Tenía una memoria prodigiosa para toda esa información inútil que te salva la vida. Una cabeza así como la suya, con ese maremágnum de datos y listas y anécdotas, no se queda desfasada nunca, no hay Google ni Wikipedia que le haga sombra. "Pregúntale a Vaqueiro" era una forma muy lícita de contestar a cuestiones imposibles, que habían rodado de uno a otro sin consuelo. Morían en él. Él sí sabía quién era el dos de la lista del BNG en Negueira de Muñiz en aquellas elecciones. Nos fastidiaba que librase porque a quién le íbamos a preguntar y cuando se fue a trabajar a Santiago le seguimos preguntando. No sé cómo lo hacían en otros periódicos sin él y tampoco sé muy bien cómo lo haremos nosotros.

Y ahora Elías, con ese físico de Papá Noel jovencito como si estuviese media vida preparándose para una llamada desde Laponia, acaba también de irse. Elías era un hombre tímido, de rutinas reconfortantes, de pocas palabras, de toda la retranca del mundo concentrada en ellas; serían escasas pero merecían la pena. Un verano le tocó de becario un chico grandullón, con cara de buenazo y parquísimo. Se daban instrucciones monosílabas y daba gusto verles entenderse, era como tener a Elías hablándole a su yo mozuelo.

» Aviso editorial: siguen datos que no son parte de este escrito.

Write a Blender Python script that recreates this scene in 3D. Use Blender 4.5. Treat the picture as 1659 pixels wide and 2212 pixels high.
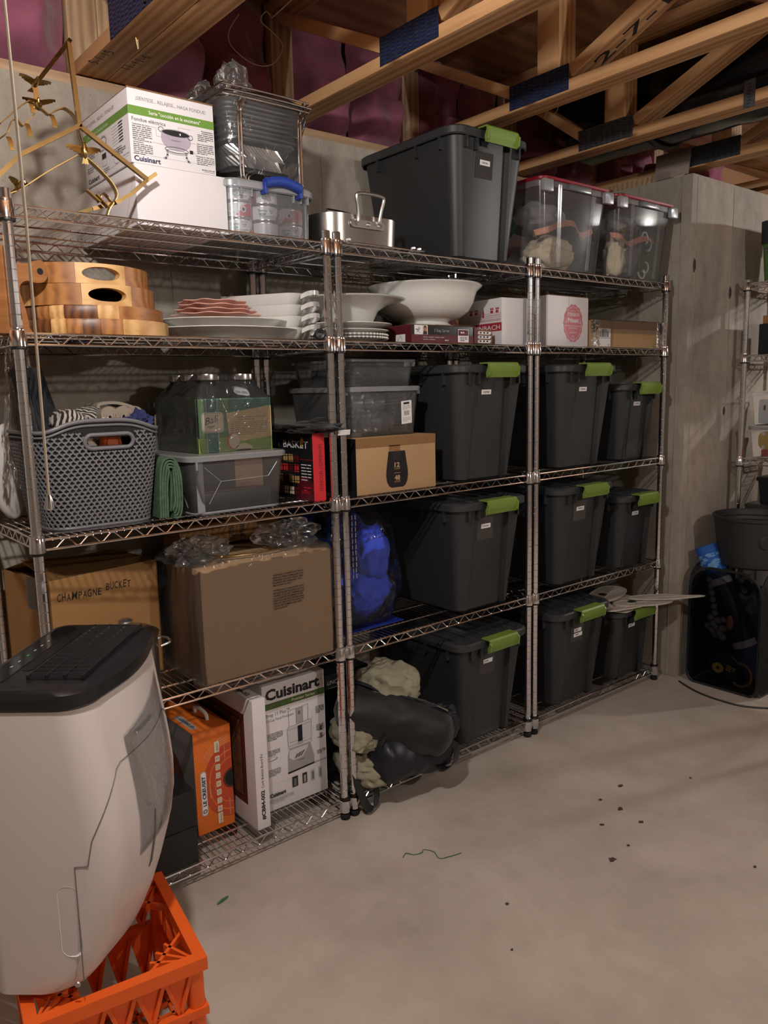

Haciendo el cierre nos pedía las páginas a gritos. Miento: más bien a grito, con uno solo. De verdad creo que la próxima vez que alguien nos grite así lloraremos todos a una, será tal la añoranza.

La gente muere y la que queda dice eso de, al final, lo que importaba era que era una buena persona. Pero no importa al final. Importa todo el rato, el durante; importa la consistencia de la bondad, ser capaz de conservarla pese a los hartazgos y los cansancios.

Vaqueiro y Elías eran de su familia y de esta nuestra, eran buenos periodistas y buenas personas.

Y también unos imbéciles. A quién se le ocurre irse tan pronto.